3D scene scripts
-- BEGIN --
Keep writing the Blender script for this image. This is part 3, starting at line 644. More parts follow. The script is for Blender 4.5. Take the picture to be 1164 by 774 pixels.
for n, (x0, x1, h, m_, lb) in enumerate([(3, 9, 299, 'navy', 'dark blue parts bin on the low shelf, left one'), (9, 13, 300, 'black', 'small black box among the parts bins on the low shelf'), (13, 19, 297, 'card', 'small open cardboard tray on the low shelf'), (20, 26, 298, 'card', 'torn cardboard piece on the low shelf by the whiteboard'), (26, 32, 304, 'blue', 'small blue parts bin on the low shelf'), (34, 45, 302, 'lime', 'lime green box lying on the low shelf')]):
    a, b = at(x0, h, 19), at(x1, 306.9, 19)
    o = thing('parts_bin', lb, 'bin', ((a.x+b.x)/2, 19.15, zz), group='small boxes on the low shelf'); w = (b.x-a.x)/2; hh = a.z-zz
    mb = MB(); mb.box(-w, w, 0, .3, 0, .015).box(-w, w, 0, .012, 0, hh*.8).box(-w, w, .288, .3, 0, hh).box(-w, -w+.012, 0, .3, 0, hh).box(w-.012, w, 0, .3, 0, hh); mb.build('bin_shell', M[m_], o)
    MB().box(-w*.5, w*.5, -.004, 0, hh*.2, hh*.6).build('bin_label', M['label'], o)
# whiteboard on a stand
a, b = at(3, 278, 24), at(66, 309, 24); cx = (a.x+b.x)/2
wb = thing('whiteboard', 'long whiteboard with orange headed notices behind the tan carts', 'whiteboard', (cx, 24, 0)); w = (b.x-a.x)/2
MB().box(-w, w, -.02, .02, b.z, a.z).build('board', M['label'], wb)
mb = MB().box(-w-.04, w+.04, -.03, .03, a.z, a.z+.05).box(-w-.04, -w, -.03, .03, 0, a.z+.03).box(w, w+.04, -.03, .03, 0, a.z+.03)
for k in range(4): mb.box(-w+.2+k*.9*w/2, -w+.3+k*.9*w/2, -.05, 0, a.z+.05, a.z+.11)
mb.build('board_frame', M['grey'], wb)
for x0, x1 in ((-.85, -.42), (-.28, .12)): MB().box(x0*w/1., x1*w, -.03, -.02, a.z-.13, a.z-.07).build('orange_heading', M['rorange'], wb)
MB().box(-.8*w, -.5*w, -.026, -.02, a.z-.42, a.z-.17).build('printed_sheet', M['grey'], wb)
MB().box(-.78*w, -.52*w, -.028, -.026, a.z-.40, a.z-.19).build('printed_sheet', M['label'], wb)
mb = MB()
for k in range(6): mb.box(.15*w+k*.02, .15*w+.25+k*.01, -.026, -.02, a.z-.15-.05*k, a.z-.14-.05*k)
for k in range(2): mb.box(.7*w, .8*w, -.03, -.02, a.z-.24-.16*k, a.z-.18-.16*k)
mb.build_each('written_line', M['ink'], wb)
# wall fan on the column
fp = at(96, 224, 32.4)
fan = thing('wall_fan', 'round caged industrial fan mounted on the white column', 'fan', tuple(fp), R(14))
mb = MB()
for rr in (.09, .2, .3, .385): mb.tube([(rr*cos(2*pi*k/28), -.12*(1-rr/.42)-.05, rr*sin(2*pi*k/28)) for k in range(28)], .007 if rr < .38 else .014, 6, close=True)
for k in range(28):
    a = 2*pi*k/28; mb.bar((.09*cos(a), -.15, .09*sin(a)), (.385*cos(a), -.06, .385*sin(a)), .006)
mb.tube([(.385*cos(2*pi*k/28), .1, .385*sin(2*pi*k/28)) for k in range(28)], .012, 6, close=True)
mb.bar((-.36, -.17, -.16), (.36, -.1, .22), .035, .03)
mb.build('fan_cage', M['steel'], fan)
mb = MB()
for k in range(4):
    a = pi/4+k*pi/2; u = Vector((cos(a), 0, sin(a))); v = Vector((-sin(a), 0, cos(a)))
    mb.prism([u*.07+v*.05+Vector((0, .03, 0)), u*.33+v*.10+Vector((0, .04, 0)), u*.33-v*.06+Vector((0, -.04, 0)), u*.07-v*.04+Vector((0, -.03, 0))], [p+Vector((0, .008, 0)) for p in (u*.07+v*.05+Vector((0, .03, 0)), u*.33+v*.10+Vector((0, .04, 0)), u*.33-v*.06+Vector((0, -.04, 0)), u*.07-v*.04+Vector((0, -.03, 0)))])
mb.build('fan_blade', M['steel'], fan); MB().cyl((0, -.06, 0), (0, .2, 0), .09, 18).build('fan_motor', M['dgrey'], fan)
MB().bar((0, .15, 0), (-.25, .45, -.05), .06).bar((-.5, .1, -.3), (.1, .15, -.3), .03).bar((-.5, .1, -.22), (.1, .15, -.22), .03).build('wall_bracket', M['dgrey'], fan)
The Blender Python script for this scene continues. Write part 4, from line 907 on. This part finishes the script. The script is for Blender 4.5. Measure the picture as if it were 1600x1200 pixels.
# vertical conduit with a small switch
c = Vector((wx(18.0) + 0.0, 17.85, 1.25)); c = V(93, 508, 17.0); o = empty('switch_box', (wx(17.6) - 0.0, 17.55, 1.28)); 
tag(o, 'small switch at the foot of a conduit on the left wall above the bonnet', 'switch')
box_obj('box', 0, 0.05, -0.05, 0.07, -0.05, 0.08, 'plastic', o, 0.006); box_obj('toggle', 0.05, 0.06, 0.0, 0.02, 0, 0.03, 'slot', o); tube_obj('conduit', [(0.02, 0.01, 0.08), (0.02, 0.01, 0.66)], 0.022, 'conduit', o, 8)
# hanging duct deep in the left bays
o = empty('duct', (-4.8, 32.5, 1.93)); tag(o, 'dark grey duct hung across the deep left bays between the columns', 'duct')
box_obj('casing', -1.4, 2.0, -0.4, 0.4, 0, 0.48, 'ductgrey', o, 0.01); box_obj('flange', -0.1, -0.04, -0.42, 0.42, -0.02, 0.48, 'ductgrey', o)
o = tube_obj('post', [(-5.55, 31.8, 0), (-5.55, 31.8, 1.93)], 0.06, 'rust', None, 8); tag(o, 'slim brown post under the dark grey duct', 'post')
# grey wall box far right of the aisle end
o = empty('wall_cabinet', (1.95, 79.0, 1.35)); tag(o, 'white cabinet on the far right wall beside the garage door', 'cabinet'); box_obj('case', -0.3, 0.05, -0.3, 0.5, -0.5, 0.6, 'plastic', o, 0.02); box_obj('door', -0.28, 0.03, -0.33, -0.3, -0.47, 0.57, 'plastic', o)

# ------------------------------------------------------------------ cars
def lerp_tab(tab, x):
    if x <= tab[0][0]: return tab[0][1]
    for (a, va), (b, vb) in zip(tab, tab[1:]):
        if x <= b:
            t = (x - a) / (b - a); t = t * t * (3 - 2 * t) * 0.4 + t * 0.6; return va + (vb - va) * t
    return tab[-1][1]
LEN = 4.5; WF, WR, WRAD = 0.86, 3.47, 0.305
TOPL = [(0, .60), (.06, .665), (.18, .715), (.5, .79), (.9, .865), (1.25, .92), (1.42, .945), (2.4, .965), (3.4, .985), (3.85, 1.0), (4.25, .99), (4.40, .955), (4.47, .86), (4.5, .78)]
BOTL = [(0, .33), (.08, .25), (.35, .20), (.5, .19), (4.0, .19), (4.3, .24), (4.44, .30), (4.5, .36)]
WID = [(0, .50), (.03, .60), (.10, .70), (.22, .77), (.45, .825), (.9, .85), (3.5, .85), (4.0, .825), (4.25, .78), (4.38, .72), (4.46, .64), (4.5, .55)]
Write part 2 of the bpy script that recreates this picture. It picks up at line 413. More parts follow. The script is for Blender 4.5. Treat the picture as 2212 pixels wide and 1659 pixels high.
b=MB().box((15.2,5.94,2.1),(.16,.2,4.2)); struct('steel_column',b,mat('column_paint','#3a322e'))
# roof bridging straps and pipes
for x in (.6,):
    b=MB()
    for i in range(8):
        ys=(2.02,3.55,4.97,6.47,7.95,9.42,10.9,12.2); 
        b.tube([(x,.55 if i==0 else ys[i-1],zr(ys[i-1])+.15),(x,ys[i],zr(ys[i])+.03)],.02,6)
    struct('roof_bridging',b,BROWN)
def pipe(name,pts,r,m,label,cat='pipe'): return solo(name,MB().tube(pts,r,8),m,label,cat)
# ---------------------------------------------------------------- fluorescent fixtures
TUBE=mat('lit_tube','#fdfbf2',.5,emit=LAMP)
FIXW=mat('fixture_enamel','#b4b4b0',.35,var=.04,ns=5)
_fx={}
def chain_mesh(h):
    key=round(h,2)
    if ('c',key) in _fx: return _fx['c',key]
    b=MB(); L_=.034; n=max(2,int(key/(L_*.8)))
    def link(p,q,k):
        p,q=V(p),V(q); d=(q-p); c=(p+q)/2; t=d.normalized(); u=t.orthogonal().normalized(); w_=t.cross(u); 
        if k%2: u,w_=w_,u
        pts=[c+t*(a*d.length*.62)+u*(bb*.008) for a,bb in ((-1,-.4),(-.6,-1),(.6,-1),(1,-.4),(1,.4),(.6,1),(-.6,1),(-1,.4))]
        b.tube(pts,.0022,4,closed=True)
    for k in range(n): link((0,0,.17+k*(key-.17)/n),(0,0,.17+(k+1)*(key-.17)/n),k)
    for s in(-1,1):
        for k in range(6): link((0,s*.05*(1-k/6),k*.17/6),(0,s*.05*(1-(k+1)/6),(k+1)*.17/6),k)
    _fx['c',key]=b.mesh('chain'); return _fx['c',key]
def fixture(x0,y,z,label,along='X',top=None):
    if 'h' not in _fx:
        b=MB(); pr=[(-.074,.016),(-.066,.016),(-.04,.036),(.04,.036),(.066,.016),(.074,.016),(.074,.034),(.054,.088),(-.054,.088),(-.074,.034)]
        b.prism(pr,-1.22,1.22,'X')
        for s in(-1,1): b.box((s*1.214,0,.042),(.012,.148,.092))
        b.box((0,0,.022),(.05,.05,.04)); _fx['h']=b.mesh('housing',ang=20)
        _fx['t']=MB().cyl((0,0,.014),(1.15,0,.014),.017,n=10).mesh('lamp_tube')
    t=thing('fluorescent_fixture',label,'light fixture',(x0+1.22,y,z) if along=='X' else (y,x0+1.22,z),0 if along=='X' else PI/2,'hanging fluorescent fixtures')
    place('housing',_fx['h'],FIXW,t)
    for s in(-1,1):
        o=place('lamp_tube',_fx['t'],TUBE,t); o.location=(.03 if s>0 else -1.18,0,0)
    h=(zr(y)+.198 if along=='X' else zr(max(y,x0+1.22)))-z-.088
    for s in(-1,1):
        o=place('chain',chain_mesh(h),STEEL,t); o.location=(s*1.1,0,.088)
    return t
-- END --
Problem details>
Locate the lines above that hold the word "Write". Show every one of them.

Expected output>
The Blender Python script for this scene continues. Write part 4, from line 907 on. This part finishes the script. The script is for Blender 4.5. Measure the picture as if it were 1600x1200 pixels.
Write part 2 of the bpy script that recreates this picture. It picks up at line 413. More parts follow. The script is for Blender 4.5. Treat the picture as 2212 pixels wide and 1659 pixels high.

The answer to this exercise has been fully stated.